> WHAT THE TASK REQUIRES
Print the lines starting at the line containing "Build this scene" and ending at the line containing "COL = scene.collection", exactly and in full, without the pictures.

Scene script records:

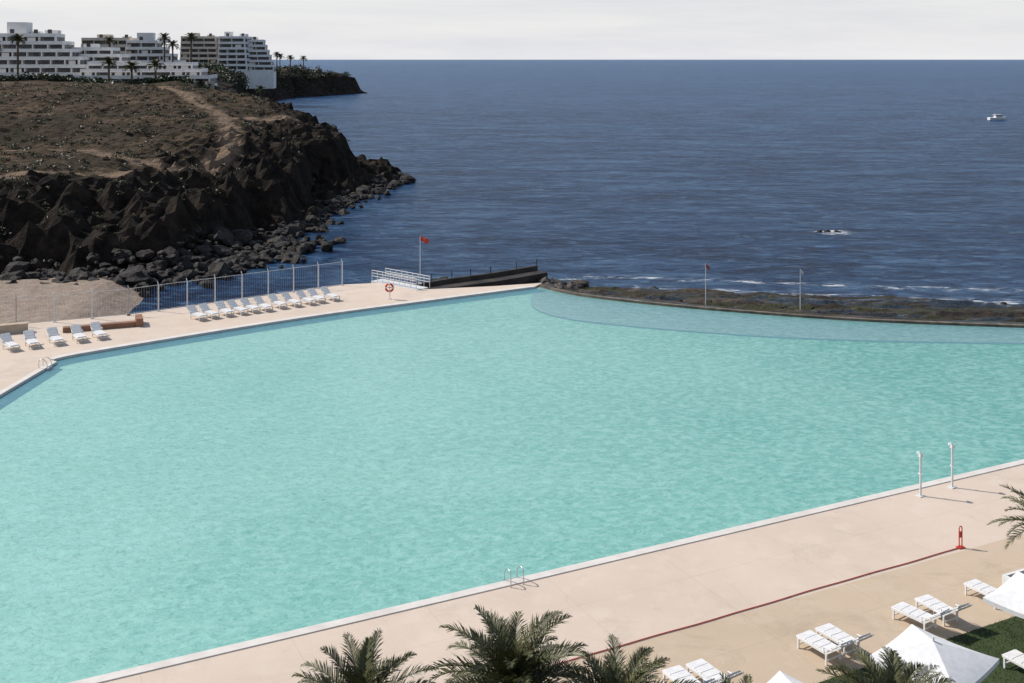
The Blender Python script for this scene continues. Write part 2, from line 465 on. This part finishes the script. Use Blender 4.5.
for c in [(-27,168),(-24,150),(-25,160),(-25.5,143)]:
    for j in range(4): rockblob(mb,c[0]+random.uniform(-1,1),c[1]+random.uniform(-.8,.8),SEA+.0,random.uniform(.3,.8))
for j in range(3): rockblob(mb,40+j*1.1,143+random.uniform(-.4,.4),SEA-.1,random.uniform(.3,.6))
for i in range(170):
    t=random.random(); x=-30+26*t; y=88+ (x+30)*.62+abs(random.gauss(2.5,2.2))
    rockblob(mb,x,y,-2.4,random.uniform(.3,1.1))
obj('shore_boulders',mb.mesh('shore_boulders',[BOULDER]))

# reef barrier: low wave-washed shelf
outerR=smoothpts([(2.9,104.5),(8,106.5),(15,106.0),(26,103.8),(35,102),(46,100.3),(60,98.3),(78,96)],6)
nu=420; nv=64
def along(P,t):
    f=t*(len(P)-1); i=min(int(f),len(P)-2); u=f-i
    return P[i][0]+(P[i+1][0]-P[i][0])*u, P[i][1]+(P[i+1][1]-P[i][1])*u
vs=[]
for i in range(nu+1):
    t=i/nu; ax,ay=along(inner,t); bx,by=along(outerR,t)
    for j in range(nv+1):
        v=j/nv*1.15; x=ax+(bx-ax)*v; y=ay+(by-ay)*v
        wob=.10*noise.fractal(Vector((x*.10,y*.12,8)),1,2,4); v2=v+wob*sm((v-.1)/.2)
        prof=.02*(1-sm((v-.06)/.04)) -1.15*sm((v-.06)/.10)+.42*math.exp(-((v2-.30)/.035)**2) -.35*sm((v2-.35)/.15)+.36*math.exp(-((v2-.52)/.03)**2)-.35*sm((v2-.6)/.15)+.34*math.exp(-((v2-.75)/.03)**2)-1.2*sm((v2-.86)/.24)
        q=noise.ridged_multi_fractal(Vector((x*.10,y*.9,0)),1,2,5,1,2)-1.0
        z=prof+.17*q*sm((v-.07)/.08)+.14*noise.fractal(Vector((x*.5,y*1.5,4)),.9,2,4)*sm((v-.05)/.08)
        if v<.04: z=-.35+ (v/.04)*.37
        vs.append((x,y,z))
m1=nv+1
fs=[(i*m1+j,(i+1)*m1+j,(i+1)*m1+j+1,i*m1+j+1) for i in range(nu) for j in range(nv)]
me=bpy.data.meshes.new('reef_rocks'); me.from_pydata(vs,[],fs); me.materials.append(REEF); obj('reef_rocks',me)
mb=MB()
for i in range(330):
    t=random.random(); ax,ay=along(inner,t); bx,by=along(outerR,t); v=random.uniform(.25,1.05)
    rockblob(mb,ax+(bx-ax)*v,ay+(by-ay)*v,-1.35-1.1*sm((v-.4)/.5),random.uniform(.12,.42))
obj('reef_boulders',mb.mesh('reef_boulders',[REEF]))
mb=MB()
ip=[along(inner,i/70) for i in range(71)]
strip(mb,[(x,y-.05) for x,y in ip],[(x+.15,y+.35) for x,y in ip],-.6,.05)
obj('sea_wall',mb.mesh('sea_wall',[simple('sea_wall_concrete',(.20,.165,.125),(.05,.042,.03),1.2,.85,.6,.04)]))

# jetty
mb=MB()
J=smoothpts([(-7.6,96.6),(-4.5,99.2),(-1,101.6),(3.4,105.4)],6)
strip(mb,[(x,y) for x,y in J],[(x-1.0,y+1.3) for x,y in J],-3,-.45)
strip(mb,[(x-.9,y+1.32) for x,y in J],[(x-1.1,y+1.6) for x,y in J],-3,-.05)
for i in range(0,len(J),3): mb.tube([(J[i][0]-1,J[i][1]+1.45,-.2),(J[i][0]-1,J[i][1]+1.45,.6)],.04)
for i in range(420):
    t=random.random(); x,y=along(J,t); rockblob(mb,x+random.uniform(-.5,3.5),y+random.uniform(-3.4,.3),-1.55,random.uniform(.25,.85))
obj('stone_jetty',mb.mesh('stone_jetty',[DARKC]))

# foam ribbons
def foam(name,P,w,z=SEA+.012,g=1.0):
    vs=[];ed=[]
    for i,(x,y) in enumerate(P):
        a=P[max(i-1,0)];b=P[min(i+1,len(P)-1)]; dx,dy=b[0]-a[0],b[1]-a[1]; l=math.hypot(dx,dy) or 1
        en=min(1,i/2,(len(P)-1-i)/2)
        for k in range(7):
            o=(k/6-.35)*w; vs.append((x+dy/l*o,y-dx/l*o,z)); ed.append([.7,1.0,1.12,1.1,.98,.8,.4][k]*g*(.6+.4*en))
    fs=[(i*7+k,(i+1)*7+k,(i+1)*7+k+1,i*7+k+1) for i in range(len(P)-1) for k in range(6)]
    me=bpy.data.meshes.new(name); me.from_pydata(vs,[],fs); me.materials.append(FOAM)
    a=me.attributes.new('edge','FLOAT','POINT'); a.data.foreach_set('value',ed); obj(name,me)
foam('sea_foam',smoothpts([coast[i] for i in range(4,11)],5),4.5)
foam('sea_foam',[(x,y+.3) for x,y in outerR][::-1],7.5,g=.98)
foam('sea_foam',[(x,y+6.5) for x,y in outerR][::-1],5,SEA+.02,g=.92)
foam('sea_foam',[(37,142),(39,142.6),(41,143),(43,143),(45,142.6),(47,142)],7,g=1.08)
foam('sea_foam',[(-16.5,190),(-17,196),(-17,203),(-18,210)],5,g=1.0)

# ------------------------------------------------------------ fence
mb=MB()
FP=[(-52,75.8),(-37.2,82.5),(-29.9,85.8),(-15.0,97.2)]
for (ax,ay),(bx,by) in zip(FP,FP[1:]):
    l=math.hypot(bx-ax,by-ay); n=max(1,round(l/2.3))
    for i in range(n+1):
        x,y=ax+(bx-ax)*i/n,ay+(by-ay)*i/n
        mb.tube([(x,y,0),(x,y,2.1)],.05,8); mb.tube([(x,y,2.1),(x-.12,y+.16,2.32)],.03,6)
        mb.box((x,y,.03),(.2,.2,.06))
    for z in (.12,2.08): mb.tube([(ax,ay,z),(bx,by,z)],.018,6)
    m=int(l/.20)
    for i in range(m):
        x,y=ax+(bx-ax)*i/m,ay+(by-ay)*i/m; mb.tube([(x,y,.12),(x,y,2.06)],.0050,3)
obj('white_fence',mb.mesh('white_fence',[WHITEMET]))

# ramp railing
mb=MB()
for ox,oy in ((0,0),(1.1,.9)):
    a=Vector((-12.6+ox,99.0+oy,0)); b=Vector((-8.3+ox,95.3+oy,0))
    for z in (.5,.75,1.0): mb.tube([a+Vector((0,0,z)),b+Vector((0,0,z))],.03,6)
    for i in range(9): p=a.lerp(b,i/8); mb.tube([p-Vector((0,0,.0)),p+Vector((0,0,1.0))],.03,6)
mb.box((-10.0,97.5,-.05),(5.9,1.35,.2),math.atan2(-3.7,4.3))
obj('ramp_railing',mb.mesh('ramp_railing',[WHITEMET]))

# flag pole and markers
def pole(name,x,y,z,h,flag,col):
    e=empty(name,(x,y,z)); mb=MB()
    mb.tube([(0,0,0),(0,0,h)],.04,8,.025); mb.box((0,0,.05),(.3,.3,.1)); obj('pole',mb.mesh('pole',[WHITEMET]),e)
    mb=MB(); vs=[];w,hh=flag; n=8
    for i in range(n+1):
        for j in (0,1): vs.append((.04+w*i/n,.10*math.sin(i*1.1),h-.05-hh*j-.28*(i/n)**1.3+.05*j*math.sin(i)))
    mb.add(vs,[(2*i,2*i+2,2*i+3,2*i+1) for i in range(n)]); obj('flag',mb.mesh('flag',[col]),e)
pole('flag_pole',-8.2,98.2,-.1,4.3,(.75,.42),RED)
pole('marker_pole',16.3,92.6,-1.2,4.0,(.3,.3),RED)
pole('marker_pole',23.9,91.2,-1.2,3.8,(.25,.25),WHITE)

# life ring stand
e=empty('life_ring_stand',(-10.2,91.6,0),math.radians(-6)); mb=MB()
mb.tube([(0,.06,0),(0,.06,1.45)],.04,8); mb.box((0,.06,.02),(.3,.3,.04)); mb.box((0,.04,.97),(.34,.03,.10)); obj('post',mb.mesh('post',[WHITEMET]),e)
def torus_arc(mb,a0,a1,R_,r,c):
    mb.tube([(c[0]+R_*math.cos(a0+(a1-a0)*i/6),c[1],c[2]+R_*math.sin(a0+(a1-a0)*i/6)) for i in range(7)],r,8)
mb=MB()
for q in range(4):
    mb.mi=0; torus_arc(mb,q*math.pi/2+.2,(q+1)*math.pi/2-.2,.31,.09,(0,-.06,.97))
    mb.mi=1; torus_arc(mb,q*math.pi/2-.2,q*math.pi/2+.2,.31,.093,(0,-.06,.97))
obj('ring',mb.mesh('ring',[ORANGE,WHITE],True),e)

# showers
for (x,y,h) in ((18.7,50.35,1.95),(20.55,51.35,2.0)):
    e=empty('poolside_shower',(x,y,0),math.radians(26)); mb=MB()
    mb.tube([(0,0,0),(0,0,h)],.05,10); mb.tube([(0,0,h-.03),(0,.06,h+.03),(0,.15,h+.02)],.03,8)
    mb.tube([(0,.15,h+.03),(0,.15,h-.05)],.04,10,.07); mb.box((0,0,.02),(.3,.3,.04)); mb.tube([(0,-.08,1.0),(0,.12,1.0)],.03,6)
    mb.box((0,0,h-.08),(.15,.13,.16))
    obj('column',mb.mesh('column',[WHITEMET],False),e)
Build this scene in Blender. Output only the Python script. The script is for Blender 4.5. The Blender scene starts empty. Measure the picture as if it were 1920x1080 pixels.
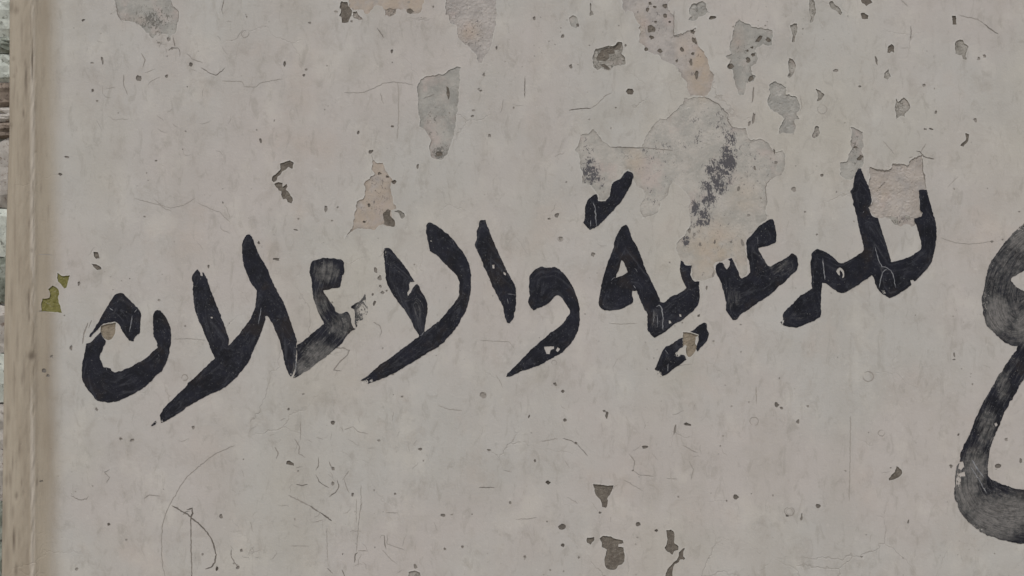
import bpy, math, random
import numpy as np
from mathutils import Vector
from mathutils.geometry import delaunay_2d_cdt

random.seed(11)
RNG = np.random.default_rng(11)
scene = bpy.context.scene
COL = scene.collection

# ------------------------------------------------------------------ camera
S = 0.00125          # metres per pixel of the 1920 px wide photograph, on the wall face
D = 2.6              # distance from the camera to the wall face
CZ = 1.55            # camera height
cam_data = bpy.data.cameras.new("camera")
cam = bpy.data.objects.new("camera", cam_data)
COL.objects.link(cam)
cam.location = (0, -D, CZ)
cam.rotation_euler = (math.radians(90), 0, 0)
cam_data.sensor_width = 36
cam_data.lens = 36 * D / (1920 * S)
cam_data.clip_start = 0.05
cam_data.clip_end = 300
scene.camera = cam

# ------------------------------------------------------------------ light
SUN_DIR = Vector((-0.34, -0.50, 1.10)).normalized()      # towards the sun
world = bpy.data.worlds.new("World")
scene.world = world
world.use_nodes = True
wn = world.node_tree.nodes
sky = wn.new("ShaderNodeTexSky")
sky.sky_type = 'NISHITA'
sky.sun_disc = False
sky.sun_elevation = math.asin(SUN_DIR.z)
sky.sun_rotation = math.atan2(SUN_DIR.x, SUN_DIR.y)
sky.air_density = 1.0
sky.dust_density = 4.0
sky.ozone_density = 0.6
wn["Background"].inputs["Strength"].default_value = 0.06
world.node_tree.links.new(sky.outputs[0], wn["Background"].inputs["Color"])
sun_data = bpy.data.lights.new("sun", 'SUN')
sun_data.energy = 1.5
sun_data.angle = math.radians(14)
sun_data.color = (1.0, 0.975, 0.94)
sun = bpy.data.objects.new("sun", sun_data)
COL.objects.link(sun)
sun.rotation_euler = SUN_DIR.to_track_quat('Z', 'Y').to_euler()
sun.location = (0, -5, 8)
vs = scene.view_settings
vs.view_transform = 'Standard'
vs.look = 'None'
vs.exposure = 0.68
vs.gamma = 1.0
vs.use_curve_mapping = False

# ------------------------------------------------------------------ helpers
K = (1.305, 1.37, 1.405)
def lin(c):
    c = c / 255.0
    return c / 12.92 if c <= 0.04045 else ((c + 0.055) / 1.055) ** 2.4
def alb(r, g, b, k=None):
    k = K if k is None else k
    return (min(lin(r) * k[0], 0.9), min(lin(g) * k[1], 0.9), min(lin(b) * k[2], 0.9), 1.0)

def W(x, y, depth=0.0):
    """photo pixel -> world point 'depth' metres behind the wall face"""
    f = (D + depth) / D
    return ((x - 960) * S * f, depth, CZ + (540 - y) * S * f)

def tag(o, label=None, cat=None, group=None, kind=None):
    if label: o["label"] = label
    if cat: o["category"] = cat
    if group: o["group"] = group
    if kind: o["kind"] = kind
    return o

def make_obj(name, verts, faces, mat, parent=None, attrs=None, smooth=False):
    me = bpy.data.meshes.new(name)
    verts = np.asarray(verts, dtype=np.float64)
    faces = [tuple(int(i) for i in f) for f in faces]
    me.from_pydata([tuple(v) for v in verts], [], faces)
    if attrs:
        for k, v in attrs.items():
            a = me.attributes.new(k, 'FLOAT', 'POINT')
            a.data.foreach_set("value", np.asarray(v, dtype=np.float32))
    if smooth:
        me.polygons.foreach_set("use_smooth", [True] * len(me.polygons))
    me.materials.append(mat)
    me.update()
    o = bpy.data.objects.new(name, me)
    COL.objects.link(o)
    if parent:
        o.parent = parent
        off = np.array(parent.location); 
        if np.abs(off).sum() > 0:
            co = np.zeros(len(me.vertices) * 3); me.vertices.foreach_get("co", co)
            co = (co.reshape(-1, 3) - off).ravel(); me.vertices.foreach_set("co", co); me.update()
    return o

# smooth pseudo noise used for real relief (px space in, roughly -1..1 out)
_ph = RNG.uniform(0, 6.28, (40, 3))
_dr = RNG.normal(0, 1, (40, 2)); _dr /= np.linalg.norm(_dr, axis=1)[:, None]
def undul(x, y, wl, seed=0, n=7):
    out = np.zeros_like(x, dtype=float)
    for i in range(n):
        j = (i + seed * 5) % 40
        k = 6.283 / (wl * (0.6 + 0.15 * i))
        out += np.sin((x * _dr[j, 0] + y * _dr[j, 1]) * k + _ph[j, 0]) / n * 1.6
    return out
def skin_depth(x, y):
    """relief of the rendered face in metres (positive = away from the camera)"""
    x = np.asarray(x, float); y = np.asarray(y, float)
    return 0.0022 * undul(x, y, 420, 0) + 0.0007 * undul(x, y, 130, 1)

def spline(pts, step=1.5, corner=50):
    P = np.array(pts, float); n = len(P); out = []
    d = np.roll(P, -1, 0) - P
    ang = np.arctan2(d[:, 1], d[:, 0])
    turn = np.abs((ang - np.roll(ang, 1) + math.pi) % (2 * math.pi) - math.pi)
    sharp = turn > math.radians(corner)
    for i in range(n):
        p0, p1, p2, p3 = P[i - 1], P[i], P[(i + 1) % n], P[(i + 2) % n]
        L = np.linalg.norm(p2 - p1)
        m1 = (p2 - p1) * 0.9 if sharp[i] else (p2 - p0) * 0.5
        m2 = (p2 - p1) * 0.9 if sharp[(i + 1) % n] else (p3 - p1) * 0.5
        for m in (m1, m2):
            l = np.linalg.norm(m)
            if l > 1.2 * L and l > 0: m *= 1.2 * L / l
        k = max(1, int(round(L / step)))
        for j in range(k):
            t = j / k
            out.append((2*t**3 - 3*t**2 + 1) * p1 + (t**3 - 2*t**2 + t) * m1
                       + (-2*t**3 + 3*t**2) * p2 + (t**3 - t**2) * m2)
    return np.array(out)

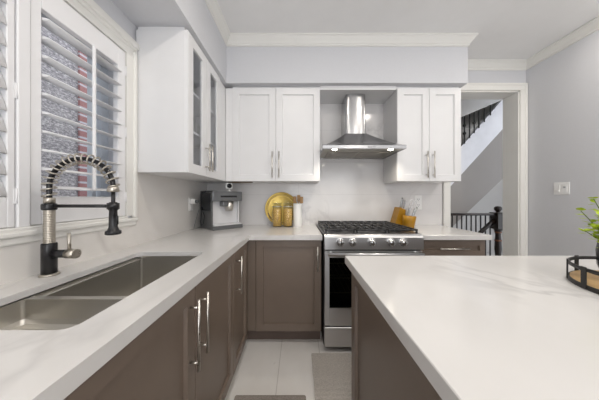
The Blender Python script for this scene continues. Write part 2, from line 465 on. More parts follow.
# ------------------------------------------------------------------ plantation shutters
def louvre_poly(w_, th, tilt, n=14):
    P = []
    for i in range(n):
        a = 2*PI*i/n; u = w_/2*math.cos(a); v = th/2*math.sin(a)
        P.append((u*math.cos(tilt)-v*math.sin(tilt), u*math.sin(tilt)+v*math.cos(tilt)))
    return P
SX0, SX1 = XL-.02, XL+.010     # shutter panel depth
def shutter(y0, y1, sl, sr, tilt, label, hinge_y):
    t = thing('plantation_shutter', label, 'shutter', (XL, (y0+y1)/2, WZ0), group=None)
    m = MB(); zb, zt = 1.22, 1.968
    m.box(SX0, y0, WZ0+.004, SX1, y0+sl, WZ1-.004, .003); m.box(SX0, y1-sr, WZ0+.004, SX1, y1, WZ1-.004, .003)
    m.box(SX0, y0+sl, WZ0+.004, SX1, y1-sr, zb, .002); m.box(SX0, y0+sl, zt, SX1, y1-sr, WZ1-.004, .002)
    obj('panel_frame', m, shutter_white, t)
    m = MB(); n = 10; pitch = (zt-zb)/n; xc = (SX0+SX1)/2
    P = louvre_poly(.088, .011, tilt)
    for i in range(n):
        zc = zb + pitch*(i+.5)
        m.prism(P, lambda u, v, t_, zc=zc: (xc+u, t_, zc+v), y0+sl+.002, y1-sr-.002, smooth=True)
    obj('louvres', m, shutter_white, t)
    yc = (y0+sl+y1-sr)/2; off = .044*math.cos(tilt)
    obj('tilt_rod', MB().box(xc+off+.002, yc-.007, zb+.03, xc+off+.014, yc+.007, zt-.02, .003), shutter_white, t)
    for z in (1.22, 1.60, 1.96):
        h = MB(); h.box(SX1, hinge_y-.008, z-.028, SX1+.002, hinge_y+.008, z+.028, .0005); h.cyl((SX1+.002, hinge_y, z-.029), (SX1+.002, hinge_y, z+.029), .003, n=10)
        obj('hinge', h, shutter_white, t)
    return t
shutter(.786, 1.222, .037, .052, math.radians(-9), 'white plantation shutter with open louvres behind the faucet', 1.222)
shutter(.305, .746, .037, .022, math.radians(-68), 'white plantation shutter with nearly closed louvres at the left edge', .748)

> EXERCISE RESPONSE
Build this scene in Blender. Output only the Python script. The script is for Blender 4.5. The Blender scene starts empty. Measure the picture as if it were 1920x1080 pixels.
import bpy, math, random
import numpy as np
from mathutils import Vector
from mathutils.geometry import delaunay_2d_cdt

random.seed(11)
RNG = np.random.default_rng(11)
scene = bpy.context.scene
COL = scene.collection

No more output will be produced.